Over the past years, banks have faced many challenges – from declining revenues from traditional business lines and intensifying competition from fintech and tech giants to the never-ending struggle to modernise legacy infrastructures. Banks are pushed to seek new revenue streams to bolster their bottom lines. And there’s one area that they’ve long abandoned but that now looks especially promising for boosting revenues: online acquiring.

Fintech Competition Drives Banks from Online Acquiring

Online acquiring is the process through which businesses accept payments for goods and services online, facilitated by acquiring banks or payment processors. This system allows merchants to process credit and debit card transactions, enabling them to sell products online efficiently.

There were several reasons why banks began to withdraw from offering online acquiring services. For one, it was costly and complex for them to establish and maintain their own payment-acquiring systems.

Banks relying on legacy systems just couldn’t keep pace with the rapidly changing e-commerce demands, which came with new system requirements. As specialised providers and fintech companies emerged, banks found it increasingly difficult to justify the investment required to maintain this business. So, they chose to drop online acquiring and focus on core banking services.

Returning to Online Acquiring: A Strategic Move

Nowadays, the online acquiring market presents an attractive revenue opportunity for banks again. E-commerce sales are steadily growing, taking an increasing share of the sales pie. Globally, online sales are estimated to surpass $5.3 trillion in 2026. Moreover, open banking has triggered new transaction types, such as account-to-account payments and request-to-pay systems.

In some regions, these innovations are growing at a faster rate than traditional payment methods like cards or digital wallets. This rapidly expanding digital commerce landscape poses new revenue opportunities for banks.

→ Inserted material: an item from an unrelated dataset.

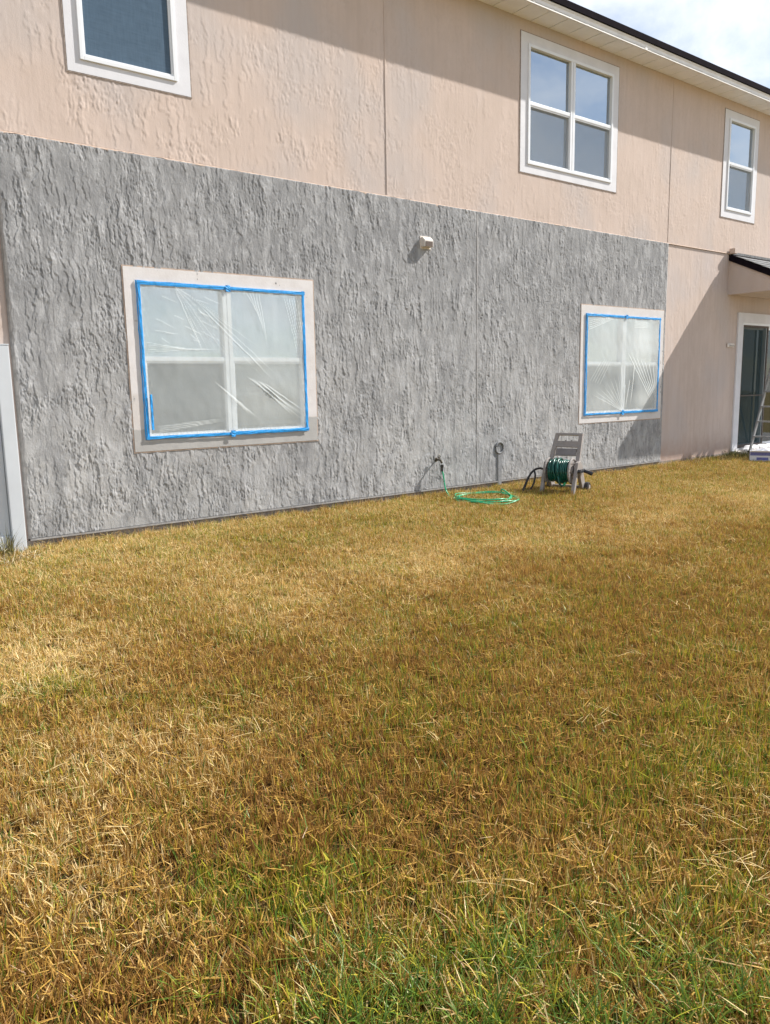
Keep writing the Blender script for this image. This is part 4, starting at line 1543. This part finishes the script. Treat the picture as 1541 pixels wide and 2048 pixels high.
# straggling dry stems along the foot of the wall
X = rg.uniform(1.45, 12.0, 900)
Y = -.035 - .10 * rg.rand(900) ** 1.6
k = rg.rand(900) < sst(.35, .75, vn(X / .35 + 3, X * 0 + .5, 211)) * .8 + .12
X, Y = X[k], Y[k]
N = len(X)
meshes = [blades('stem_blades', 9, .035, .05, .13, R(4), R(62), .0018, .0042, 700 + i, flat=.15, curve=.6, segs=3, clump=.5) for i in range(5)]
hs = rg.uniform(.5, 1.3, N)
scatter('wall_edge_grass', np.stack([X, Y, gzv(Y, X)], 1), dict(green=rg.uniform(-.3, .35, N), pale=rg.uniform(0, .9, N), brown=rg.uniform(0, .7, N), pick=rg.randint(0, 5, N), rot=np.stack([rg.randn(N) * .1, rg.randn(N) * .1, rg.rand(N) * 6.283], 1), size=np.stack([np.ones(N), np.ones(N), hs], 1)),
        meshes, 'straggling dry grass stems along the foot of the house wall', 'grass')


# single weeds
def weed(name, label, cat, loc, n, rad, lmin, lmax, cols, seed, curve=.8, tmax=60, w=(.003, .006)):
    m = simple(name + '_leaf', cols[0], .7, .3, 40, tint=cols[1])
    me = blades(name, n, rad, lmin, lmax, R(3), R(tmax), w[0], w[1], seed, flat=.08, curve=curve, segs=3, mat=m, clump=.6)
    o = link(name, me)
    o.location = loc
    tag(o, label, cat)
    return o


weed('grass_tuft', 'upright green and straw grass tuft growing at the foot of the white fence', 'grass tuft', (1.235, -.22, -.10), 90, .05, .14, .34, ((.05, .07, .02), (.30, .26, .10)), 601, .35, 22)
weed('straw_heap', 'tangle of bleached dead grass stems below the white fence', 'dead grass', (1.22, -.42, -.10), 160, .17, .08, .26, ((.42, .34, .20), (.62, .54, .36)), 602, .9, 85)
weed('green_weed', 'bushy green weed at the corner of the door trim and patio', 'weed', (11.98, -.14, -.08), 420, .20, .10, .22, ((.07, .085, .015), (.20, .19, .04)), 603, .8, 65, (.005, .010))
weed('green_weed', 'low olive weed growing against the peach wall left of the door', 'weed', (11.55, -.12, -.09), 220, .15, .07, .16, ((.12, .10, .03), (.30, .24, .08)), 604, .8, 65)
weed('dry_weed', 'dry tan weed leaning on the peach wall below the shaded window', 'weed', (10.75, -.09, -.09), 150, .16, .10, .30, ((.30, .19, .09), (.52, .38, .2)), 605, .8, 50)
weed('dry_weed', 'wispy dry weed at the foot of the grey and peach stucco seam', 'weed', (10.25, -.08, -.09), 80, .14, .06, .18, ((.34, .24, .12), (.55, .42, .24)), 606, .8, 60)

Some major retail banks, such as Barclays in the UK, have already returned to online acquiring. This strategy has proven successful, particularly through its Barclaycard merchant services – in Q3 2023, Barclaycard UK saw a 9% increase in acquiring volume compared to 2022.

It’s also worth mentioning that Barclays has recently placed great focus on integrated digital solutions and APIs that enable quicker payments and streamlined treasury operations. This further improves e-commerce experiences for businesses, allowing Barclays to attract more merchants to their platform. This, in turn, leads to increased transaction volume and higher revenue for their online acquiring business.

Fierce Competition Challenges Banks in Online Acquiring

Banks are well-positioned to capitalise on online acquiring. They have the necessary financial resources, regulatory expertise, and technical knowledge to succeed. No less important – banks have long-standing relationships with merchants and enjoy a high level of trust from both businesses and consumers.

Then, there’s the “but.”

The online acquiring market has changed and evolved since banks left this space. Today, banks face stiff competition from established online acquiring companies (think Adyen or Stripe), as well as smaller fintechs. These competitors have built their businesses around seamless customer experiences, which has allowed them to capture significant market share.

So, now what?

How to Catch a Moving Train

Banks have to find a way to enter or re-enter the highly developed online acquiring market. And there are a number of options to do it.

They can build an in-house gateway from scratch. But that’s an expensive and time-consuming process many may not have the luxury to pursue. Alternatively, they can outsource to a third-party online acquiring specialist. However, that significantly limits a bank’s ability to grow market share and profitability in this sector.